A half-dozen slick mailers have dubiously attempted to tie Cayetano, a lifelong Democrat, to Mitt Romney, the tea party and anti-Obama birthers, while falsely implying that Kirk Caldwell is the officially endorsed Democratic candidate in the nonpartisan mayor’s race.
PRP has used disreputable push polls to spread its message by phone and has an army of canvassers in the neighborhoods paid $12 to $20 an hour.
The group that tries so hard to tie itself to the Democrats is using every page from Republican mastermind Karl Rove’s book of political thuggery, with a few tricks from the GOP’s infamous Willie Horton campaign against Michael Dukakis in 1988.

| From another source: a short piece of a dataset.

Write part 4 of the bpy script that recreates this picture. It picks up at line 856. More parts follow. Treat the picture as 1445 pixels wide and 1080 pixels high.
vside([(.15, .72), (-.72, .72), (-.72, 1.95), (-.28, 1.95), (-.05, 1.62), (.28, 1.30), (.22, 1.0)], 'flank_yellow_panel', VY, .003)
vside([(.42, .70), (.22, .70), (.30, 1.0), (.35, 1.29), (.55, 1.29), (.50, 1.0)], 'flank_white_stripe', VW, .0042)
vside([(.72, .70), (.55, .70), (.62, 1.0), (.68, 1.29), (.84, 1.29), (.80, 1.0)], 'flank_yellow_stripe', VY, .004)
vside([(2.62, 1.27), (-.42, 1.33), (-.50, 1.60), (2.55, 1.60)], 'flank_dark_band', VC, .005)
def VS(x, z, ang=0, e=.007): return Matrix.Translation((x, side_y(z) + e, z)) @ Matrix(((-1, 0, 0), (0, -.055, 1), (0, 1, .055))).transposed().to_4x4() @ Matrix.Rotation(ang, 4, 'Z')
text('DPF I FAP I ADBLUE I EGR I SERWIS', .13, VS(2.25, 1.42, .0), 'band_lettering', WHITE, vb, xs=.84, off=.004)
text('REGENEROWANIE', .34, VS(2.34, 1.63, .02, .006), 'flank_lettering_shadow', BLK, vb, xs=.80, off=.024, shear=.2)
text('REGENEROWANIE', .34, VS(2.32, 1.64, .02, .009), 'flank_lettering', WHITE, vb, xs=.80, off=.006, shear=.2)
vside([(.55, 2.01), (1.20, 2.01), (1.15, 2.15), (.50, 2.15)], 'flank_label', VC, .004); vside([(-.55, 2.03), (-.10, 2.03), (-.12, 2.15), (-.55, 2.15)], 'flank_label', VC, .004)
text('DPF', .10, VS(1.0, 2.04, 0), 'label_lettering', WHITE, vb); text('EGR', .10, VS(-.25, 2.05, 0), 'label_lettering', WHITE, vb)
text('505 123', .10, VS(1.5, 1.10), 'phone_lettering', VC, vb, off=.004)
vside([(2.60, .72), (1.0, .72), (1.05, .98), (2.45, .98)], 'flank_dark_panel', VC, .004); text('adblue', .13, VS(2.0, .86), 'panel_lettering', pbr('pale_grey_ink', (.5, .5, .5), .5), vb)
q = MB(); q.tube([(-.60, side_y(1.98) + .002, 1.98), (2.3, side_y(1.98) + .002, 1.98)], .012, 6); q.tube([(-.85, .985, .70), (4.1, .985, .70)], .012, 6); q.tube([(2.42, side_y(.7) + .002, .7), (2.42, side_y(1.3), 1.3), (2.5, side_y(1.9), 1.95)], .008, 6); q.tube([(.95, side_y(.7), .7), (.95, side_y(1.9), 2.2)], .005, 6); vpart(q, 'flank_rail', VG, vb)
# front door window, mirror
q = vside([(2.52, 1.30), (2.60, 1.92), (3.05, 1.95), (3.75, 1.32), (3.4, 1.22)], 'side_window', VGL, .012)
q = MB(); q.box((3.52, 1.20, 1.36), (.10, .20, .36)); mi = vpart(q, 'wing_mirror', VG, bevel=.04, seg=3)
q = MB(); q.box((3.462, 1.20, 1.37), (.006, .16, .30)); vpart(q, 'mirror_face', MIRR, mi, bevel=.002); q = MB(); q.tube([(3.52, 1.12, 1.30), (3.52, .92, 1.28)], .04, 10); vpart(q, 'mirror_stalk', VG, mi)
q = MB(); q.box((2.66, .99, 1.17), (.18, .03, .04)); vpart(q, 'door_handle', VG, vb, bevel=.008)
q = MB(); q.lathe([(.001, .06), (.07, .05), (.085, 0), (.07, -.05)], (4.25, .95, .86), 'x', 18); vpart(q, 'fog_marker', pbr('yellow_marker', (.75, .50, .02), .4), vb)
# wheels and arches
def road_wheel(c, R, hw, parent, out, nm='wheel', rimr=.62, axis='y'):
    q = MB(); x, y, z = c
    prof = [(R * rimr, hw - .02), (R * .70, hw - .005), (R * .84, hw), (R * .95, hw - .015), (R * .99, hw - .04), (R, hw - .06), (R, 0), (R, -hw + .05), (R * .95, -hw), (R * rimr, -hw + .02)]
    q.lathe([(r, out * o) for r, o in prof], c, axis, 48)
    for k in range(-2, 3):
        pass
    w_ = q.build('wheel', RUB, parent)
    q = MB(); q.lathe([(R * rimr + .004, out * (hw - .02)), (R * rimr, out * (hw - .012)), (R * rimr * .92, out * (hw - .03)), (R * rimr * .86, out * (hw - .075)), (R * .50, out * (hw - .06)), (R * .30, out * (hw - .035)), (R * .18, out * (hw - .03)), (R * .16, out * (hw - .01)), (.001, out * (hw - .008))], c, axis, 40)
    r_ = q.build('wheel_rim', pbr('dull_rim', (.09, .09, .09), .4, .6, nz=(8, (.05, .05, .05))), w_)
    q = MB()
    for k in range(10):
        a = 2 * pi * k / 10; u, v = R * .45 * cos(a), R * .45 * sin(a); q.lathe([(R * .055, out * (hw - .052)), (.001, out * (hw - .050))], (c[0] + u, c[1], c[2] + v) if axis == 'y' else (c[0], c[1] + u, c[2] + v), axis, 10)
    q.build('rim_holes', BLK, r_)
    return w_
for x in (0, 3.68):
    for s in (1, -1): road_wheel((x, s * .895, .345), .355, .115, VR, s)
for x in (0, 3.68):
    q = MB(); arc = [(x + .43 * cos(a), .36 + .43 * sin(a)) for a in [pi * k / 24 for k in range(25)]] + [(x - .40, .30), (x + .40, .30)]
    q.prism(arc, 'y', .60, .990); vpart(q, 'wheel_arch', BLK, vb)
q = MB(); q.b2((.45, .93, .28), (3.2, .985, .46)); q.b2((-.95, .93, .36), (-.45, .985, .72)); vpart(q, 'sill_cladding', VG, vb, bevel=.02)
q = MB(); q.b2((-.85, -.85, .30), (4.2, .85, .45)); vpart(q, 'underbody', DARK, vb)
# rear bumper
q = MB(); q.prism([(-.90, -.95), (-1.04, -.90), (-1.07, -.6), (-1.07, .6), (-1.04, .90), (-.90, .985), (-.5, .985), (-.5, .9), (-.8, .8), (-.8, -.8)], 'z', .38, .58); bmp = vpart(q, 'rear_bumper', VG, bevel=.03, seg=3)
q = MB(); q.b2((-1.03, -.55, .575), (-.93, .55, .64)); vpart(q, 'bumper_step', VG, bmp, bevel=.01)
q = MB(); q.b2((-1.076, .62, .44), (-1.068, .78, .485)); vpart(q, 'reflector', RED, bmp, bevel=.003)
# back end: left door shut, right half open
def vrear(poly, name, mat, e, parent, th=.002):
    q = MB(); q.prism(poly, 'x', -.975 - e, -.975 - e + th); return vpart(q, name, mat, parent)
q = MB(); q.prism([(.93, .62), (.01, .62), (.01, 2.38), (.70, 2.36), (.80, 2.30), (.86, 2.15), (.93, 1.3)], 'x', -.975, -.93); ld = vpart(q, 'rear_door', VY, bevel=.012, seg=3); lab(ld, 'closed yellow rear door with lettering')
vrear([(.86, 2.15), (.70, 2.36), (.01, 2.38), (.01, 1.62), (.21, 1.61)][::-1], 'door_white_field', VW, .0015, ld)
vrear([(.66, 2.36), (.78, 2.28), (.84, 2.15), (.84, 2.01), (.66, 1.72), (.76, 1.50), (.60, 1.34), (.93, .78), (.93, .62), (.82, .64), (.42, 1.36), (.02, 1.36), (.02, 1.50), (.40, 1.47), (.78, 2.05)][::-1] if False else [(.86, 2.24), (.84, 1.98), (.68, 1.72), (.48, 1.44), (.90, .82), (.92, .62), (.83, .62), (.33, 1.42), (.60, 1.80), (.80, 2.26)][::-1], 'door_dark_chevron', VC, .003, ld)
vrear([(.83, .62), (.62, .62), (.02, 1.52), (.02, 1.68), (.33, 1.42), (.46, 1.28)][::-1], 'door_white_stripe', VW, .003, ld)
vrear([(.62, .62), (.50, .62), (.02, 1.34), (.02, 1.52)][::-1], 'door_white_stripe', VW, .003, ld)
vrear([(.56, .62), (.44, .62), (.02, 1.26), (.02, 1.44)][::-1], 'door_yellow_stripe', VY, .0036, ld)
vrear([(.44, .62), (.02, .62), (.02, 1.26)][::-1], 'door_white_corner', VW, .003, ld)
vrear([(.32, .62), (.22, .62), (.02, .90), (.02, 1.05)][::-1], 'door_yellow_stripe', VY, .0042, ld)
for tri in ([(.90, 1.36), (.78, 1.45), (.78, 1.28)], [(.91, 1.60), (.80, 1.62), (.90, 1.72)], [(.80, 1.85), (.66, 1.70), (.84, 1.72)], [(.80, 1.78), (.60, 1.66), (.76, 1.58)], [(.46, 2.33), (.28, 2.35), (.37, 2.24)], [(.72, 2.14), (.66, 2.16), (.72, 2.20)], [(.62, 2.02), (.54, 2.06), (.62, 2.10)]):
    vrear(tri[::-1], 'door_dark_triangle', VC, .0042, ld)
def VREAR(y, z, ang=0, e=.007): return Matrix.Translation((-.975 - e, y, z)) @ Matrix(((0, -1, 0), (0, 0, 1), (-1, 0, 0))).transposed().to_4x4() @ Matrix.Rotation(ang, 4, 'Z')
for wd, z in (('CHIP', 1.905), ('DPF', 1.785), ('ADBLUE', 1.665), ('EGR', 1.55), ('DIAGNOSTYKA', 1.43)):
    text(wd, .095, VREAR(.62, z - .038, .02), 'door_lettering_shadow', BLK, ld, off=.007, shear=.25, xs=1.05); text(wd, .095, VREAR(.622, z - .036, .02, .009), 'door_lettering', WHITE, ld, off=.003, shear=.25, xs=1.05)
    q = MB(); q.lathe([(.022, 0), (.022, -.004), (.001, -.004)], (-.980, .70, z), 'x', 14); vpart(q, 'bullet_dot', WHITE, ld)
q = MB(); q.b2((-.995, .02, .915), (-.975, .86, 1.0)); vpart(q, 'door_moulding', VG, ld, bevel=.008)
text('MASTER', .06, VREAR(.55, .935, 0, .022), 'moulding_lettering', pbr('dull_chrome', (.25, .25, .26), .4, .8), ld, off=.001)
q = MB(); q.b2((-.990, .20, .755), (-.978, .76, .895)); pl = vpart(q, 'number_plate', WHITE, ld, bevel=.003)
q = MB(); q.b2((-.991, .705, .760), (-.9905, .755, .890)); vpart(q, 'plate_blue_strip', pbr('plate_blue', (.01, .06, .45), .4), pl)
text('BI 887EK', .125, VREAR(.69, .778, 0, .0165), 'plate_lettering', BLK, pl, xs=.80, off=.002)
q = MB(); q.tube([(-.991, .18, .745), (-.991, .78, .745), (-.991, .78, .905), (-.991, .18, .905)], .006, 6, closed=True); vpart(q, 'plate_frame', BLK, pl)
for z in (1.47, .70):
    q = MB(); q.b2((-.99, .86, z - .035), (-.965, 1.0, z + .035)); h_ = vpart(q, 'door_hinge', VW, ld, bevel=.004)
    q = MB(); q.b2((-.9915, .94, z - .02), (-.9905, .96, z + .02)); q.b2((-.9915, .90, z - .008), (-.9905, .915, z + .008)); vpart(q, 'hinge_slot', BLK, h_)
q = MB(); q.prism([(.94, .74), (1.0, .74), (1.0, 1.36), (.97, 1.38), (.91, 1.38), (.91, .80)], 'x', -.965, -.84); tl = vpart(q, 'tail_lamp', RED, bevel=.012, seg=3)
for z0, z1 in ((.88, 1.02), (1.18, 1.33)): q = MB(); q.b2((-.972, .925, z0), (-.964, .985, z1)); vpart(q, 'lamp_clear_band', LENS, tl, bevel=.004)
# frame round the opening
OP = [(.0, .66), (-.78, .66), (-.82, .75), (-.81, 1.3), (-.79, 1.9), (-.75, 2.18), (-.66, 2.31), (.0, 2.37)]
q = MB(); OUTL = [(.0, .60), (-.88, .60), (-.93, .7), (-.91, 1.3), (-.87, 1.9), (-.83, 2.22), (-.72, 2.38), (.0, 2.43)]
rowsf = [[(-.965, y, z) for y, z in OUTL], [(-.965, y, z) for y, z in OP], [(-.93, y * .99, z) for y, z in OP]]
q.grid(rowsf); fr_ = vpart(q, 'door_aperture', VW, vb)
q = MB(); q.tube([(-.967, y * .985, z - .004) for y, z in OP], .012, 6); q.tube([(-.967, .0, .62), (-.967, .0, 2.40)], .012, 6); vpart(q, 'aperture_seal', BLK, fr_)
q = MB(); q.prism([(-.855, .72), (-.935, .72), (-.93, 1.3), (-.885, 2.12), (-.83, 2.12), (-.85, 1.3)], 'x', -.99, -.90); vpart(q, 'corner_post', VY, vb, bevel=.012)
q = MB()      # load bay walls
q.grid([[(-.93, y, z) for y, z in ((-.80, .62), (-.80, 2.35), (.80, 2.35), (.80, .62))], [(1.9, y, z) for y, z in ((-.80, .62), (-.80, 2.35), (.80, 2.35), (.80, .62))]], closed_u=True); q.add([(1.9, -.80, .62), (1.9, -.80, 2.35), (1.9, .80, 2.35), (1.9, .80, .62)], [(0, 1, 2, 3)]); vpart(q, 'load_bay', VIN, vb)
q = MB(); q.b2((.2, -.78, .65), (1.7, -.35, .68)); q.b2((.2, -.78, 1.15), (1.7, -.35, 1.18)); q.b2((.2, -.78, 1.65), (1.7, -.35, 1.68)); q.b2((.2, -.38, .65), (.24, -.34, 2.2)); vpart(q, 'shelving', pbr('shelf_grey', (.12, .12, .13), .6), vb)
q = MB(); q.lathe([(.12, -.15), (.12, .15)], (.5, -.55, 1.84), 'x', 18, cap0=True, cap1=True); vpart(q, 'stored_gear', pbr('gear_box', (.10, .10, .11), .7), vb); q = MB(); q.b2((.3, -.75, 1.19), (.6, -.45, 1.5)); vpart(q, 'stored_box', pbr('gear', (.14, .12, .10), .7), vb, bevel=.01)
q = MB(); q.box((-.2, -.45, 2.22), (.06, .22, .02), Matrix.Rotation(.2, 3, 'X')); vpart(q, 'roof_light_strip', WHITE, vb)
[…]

PRP’s tactics go against the grain of what other major Hawaii campaigns are doing this year after severe negative politicking got a bad rap in our 2010 races for governor and Congress.
But Hawaii has never seen an assault of nearly this magnitude on the reputation of a candidate; Mufi Hannemann’s ignominious "Compare & Decide" brochure that helped derail him for governor was mild stuff compared with what PRP is throwing at Cayetano.